══ Material provided

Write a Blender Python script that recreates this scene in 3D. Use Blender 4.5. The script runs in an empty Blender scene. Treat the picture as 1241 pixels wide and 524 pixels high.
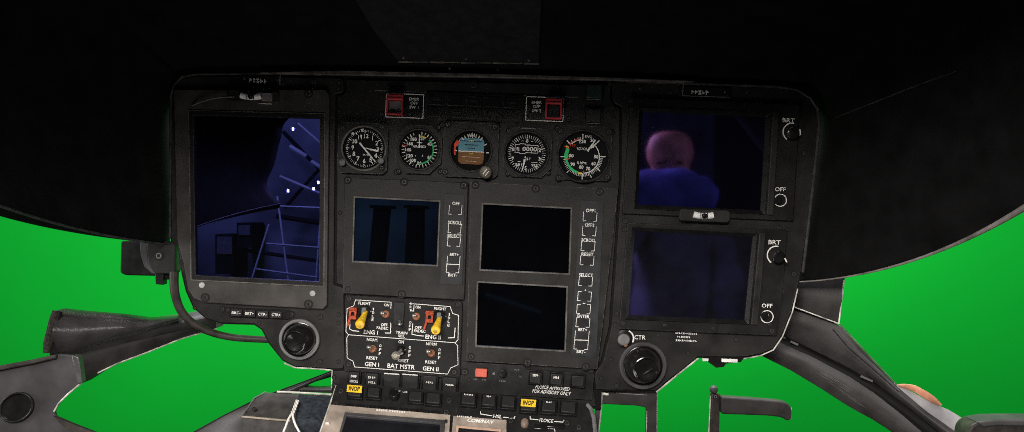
import bpy, bmesh, math, random
from mathutils import Vector, Matrix
random.seed(7)
sc = bpy.context.scene
COL = sc.collection
K = 0.00133          # metres per picture unit on the panel face
CX, CY, D = 620.5, 262.0, 974.0
Z0 = 1.15            # height of the eye above the hangar floor
SL = math.radians(2.3)   # the panel hangs a little clockwise
RAD = math.radians

# ------------------------------------------------------------------ mapping
def PF(px, py, d=0.0):
    return Vector(((px-CX)*K, -d*K, (CY-py)*K+Z0))
def R(px, py, dep):
    s = (D+dep)/D
    return Vector(((px-CX)*s*K, dep*K, (CY-py)*s*K+Z0))
def V(px, py, d):
    return R(px, py, -d)
def RF(dep):
    return lambda px, py, d=0.0: R(px, py, dep) + Vector((0, -d*K, 0))
CN = Vector((0, -0.64, 0.768))
def CF(px, py, d=0.0):
    return R(px, py, -(py-455)*0.9-4) + CN*(d*K)

# ------------------------------------------------------------------ materials
def mat(name, col, rough=0.6, metal=0.0, var=0.25, scale=60.0, bump=0.12, spec=0.16, bscale=900.0, speck=0.0, coat=0.0, wear=0.0):
    m = bpy.data.materials.new(name); m.use_nodes = True
    nt = m.node_tree; N = nt.nodes; L = nt.links
    b = N['Principled BSDF']
    b.inputs['Roughness'].default_value = rough
    b.inputs['Metallic'].default_value = metal
    b.inputs['Specular IOR Level'].default_value = spec
    b.inputs['Coat Weight'].default_value = coat
    tc = N.new('ShaderNodeTexCoord')
    n1 = N.new('ShaderNodeTexNoise'); n1.inputs['Scale'].default_value = scale
    n1.inputs['Detail'].default_value = 6
    L.new(tc.outputs['Object'], n1.inputs['Vector'])
    r = N.new('ShaderNodeValToRGB')
    lo = [c*(1-var) for c in col[:3]]+[1]; hi = [min(1, c*(1+var)) for c in col[:3]]+[1]
    r.color_ramp.elements[0].position = 0.3; r.color_ramp.elements[0].color = lo
    r.color_ramp.elements[1].position = 0.7; r.color_ramp.elements[1].color = hi
    L.new(n1.outputs['Fac'], r.inputs['Fac'])
    src = r.outputs['Color']
    if speck > 0:
        n3 = N.new('ShaderNodeTexNoise'); n3.inputs['Scale'].default_value = 420
        n3.inputs['Detail'].default_value = 2
        L.new(tc.outputs['Object'], n3.inputs['Vector'])
        r3 = N.new('ShaderNodeValToRGB')
        r3.color_ramp.elements[0].position = 0.70; r3.color_ramp.elements[0].color = (0, 0, 0, 1)
        r3.color_ramp.elements[1].position = 0.80; r3.color_ramp.elements[1].color = (1, 1, 1, 1)
        L.new(n3.outputs['Fac'], r3.inputs['Fac'])
        mul = N.new('ShaderNodeMath'); mul.operation = 'MULTIPLY'; mul.inputs[1].default_value = speck
        L.new(r3.outputs['Color'], mul.inputs[0])
        mx = N.new('ShaderNodeMixRGB'); mx.inputs[2].default_value = (0.25, 0.24, 0.22, 1)
        L.new(mul.outputs[0], mx.inputs[0]); L.new(src, mx.inputs[1]); src = mx.outputs[0]
    if wear > 0:
        bv = N.new('ShaderNodeBevel'); bv.samples = 4; bv.inputs['Radius'].default_value = .0017
        ge = N.new('ShaderNodeNewGeometry'); dt = N.new('ShaderNodeVectorMath'); dt.operation = 'DOT_PRODUCT'
        L.new(bv.outputs['Normal'], dt.inputs[0]); L.new(ge.outputs['Normal'], dt.inputs[1])
        mr = N.new('ShaderNodeMapRange'); mr.inputs['From Min'].default_value = .985; mr.inputs['From Max'].default_value = .80
        L.new(dt.outputs['Value'], mr.inputs['Value'])
        n4 = N.new('ShaderNodeTexNoise'); n4.inputs['Scale'].default_value = 110; n4.inputs['Detail'].default_value = 5
        L.new(tc.outputs['Object'], n4.inputs['Vector'])
        m4 = N.new('ShaderNodeMapRange'); m4.inputs['From Min'].default_value = .42; m4.inputs['From Max'].default_value = .62; m4.inputs['To Max'].default_value = wear
        L.new(n4.outputs['Fac'], m4.inputs['Value'])
        mm = N.new('ShaderNodeMath'); mm.operation = 'MULTIPLY'; L.new(mr.outputs['Result'], mm.inputs[0]); L.new(m4.outputs['Result'], mm.inputs[1])
        mx2 = N.new('ShaderNodeMixRGB'); mx2.inputs[2].default_value = (.17, .165, .155, 1)
        L.new(mm.outputs[0], mx2.inputs[0]); L.new(src, mx2.inputs[1]); src = mx2.outputs[0]
    L.new(src, b.inputs['Base Color'])
    n2 = N.new('ShaderNodeTexNoise'); n2.inputs['Scale'].default_value = bscale
    n2.inputs['Detail'].default_value = 3
    L.new(tc.outputs['Object'], n2.inputs['Vector'])
    bp = N.new('ShaderNodeBump'); bp.inputs['Strength'].default_value = bump; bp.inputs['Distance'].default_value = 0.001
    L.new(n2.outputs['Fac'], bp.inputs['Height']); L.new(bp.outputs['Normal'], b.inputs['Normal'])
    rr = N.new('ShaderNodeMapRange'); rr.inputs['To Min'].default_value = max(0.02, rough-0.12); rr.inputs['To Max'].default_value = min(1, rough+0.12)
    L.new(n1.outputs['Fac'], rr.inputs['Value']); L.new(rr.outputs['Result'], b.inputs['Roughness'])
    return m

def screen_mat(name, tint, dust=0.0012, rough=0.007):
    m = bpy.data.materials.new(name); m.use_nodes = True
    nt = m.node_tree; N = nt.nodes; L = nt.links
    for n in list(N): N.remove(n)
    out = N.new('ShaderNodeOutputMaterial')
    g = N.new('ShaderNodeBsdfGlossy'); g.inputs['Color'].default_value = (*tint, 1); g.inputs['Roughness'].default_value = rough
    df = N.new('ShaderNodeBsdfDiffuse')
    tc = N.new('ShaderNodeTexCoord'); n = N.new('ShaderNodeTexNoise'); n.inputs['Scale'].default_value = 35; n.inputs['Detail'].default_value = 8
    L.new(tc.outputs['Object'], n.inputs['Vector'])
    r = N.new('ShaderNodeValToRGB'); r.color_ramp.elements[0].color = (dust*.3, dust*.3, dust*.4, 1); r.color_ramp.elements[1].color = (dust*1.5, dust*1.5, dust*1.8, 1)
    L.new(n.outputs['Fac'], r.inputs['Fac']); L.new(r.outputs['Color'], df.inputs['Color'])
    a = N.new('ShaderNodeAddShader')
    L.new(g.outputs[0], a.inputs[0]); L.new(df.outputs[0], a.inputs[1]); L.new(a.outputs[0], out.inputs['Surface'])
    return m

def glow(name, col, strength):
    m = bpy.data.materials.new(name); m.use_nodes = True
    b = m.node_tree.nodes['Principled BSDF']
    b.inputs['Base Color'].default_value = (0.8, 0.8, 0.8, 1)
    b.inputs['Emission Color'].default_value = (*col, 1); b.inputs['Emission Strength'].default_value = strength
    return m

M = {}
M['panel']   = mat('charcoal_panel_paint', (0.0155, 0.0148, 0.0141), 0.46, wear=.8, var=.4, scale=22, speck=0.2)
M['plate']   = mat('black_backing_metal', (0.003, 0.003, 0.003), 0.7)
M['bezel']   = mat('dark_grey_bezel_paint', (0.0175, 0.0166, 0.0156), 0.45, wear=.8, var=.35, scale=26, speck=0.16)
M['bezellight'] = mat('mid_grey_bezel_paint', (0.040, 0.037, 0.035), 0.45, wear=.8, var=.35, scale=26, speck=0.16)
M['bezel2']  = mat('black_bezel_paint', (0.0095, 0.0092, 0.0090), 0.45, wear=.7, var=.35, scale=30, speck=0.12)
M['gauge']   = mat('black_instrument_case', (0.0070, 0.0068, 0.0066), 0.42, wear=.9, var=.4, scale=60, speck=0.18)
M['dial']    = mat('matt_black_dial', (0.0035, 0.0035, 0.0045), 0.8, bump=0.0)
M['black']   = mat('black_plastic', (0.008, 0.008, 0.008), 0.35)
M['gloss']   = mat('glossy_black_plastic', (0.008, 0.008, 0.008), 0.16, bump=0.02, spec=.6)
M['button']  = mat('dark_button_cap', (0.017, 0.017, 0.0175), 0.45, wear=.6)
M['strip']   = mat('slate_key_strip', (0.023, 0.024, 0.026), 0.5)
M['white']   = mat('white_paint_marking', (0.70, 0.69, 0.66), 0.6, var=0.1, bump=0.0)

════

**The exercise:** Restate, line by line and word for word, everything from the top of the material through the line that contains "RAD = math.radians". Leave pictures out.

**Result for this exercise:**
Write a Blender Python script that recreates this scene in 3D. Use Blender 4.5. The script runs in an empty Blender scene. Treat the picture as 1241 pixels wide and 524 pixels high.
import bpy, bmesh, math, random
from mathutils import Vector, Matrix
random.seed(7)
sc = bpy.context.scene
COL = sc.collection
K = 0.00133          # metres per picture unit on the panel face
CX, CY, D = 620.5, 262.0, 974.0
Z0 = 1.15            # height of the eye above the hangar floor
SL = math.radians(2.3)   # the panel hangs a little clockwise
RAD = math.radians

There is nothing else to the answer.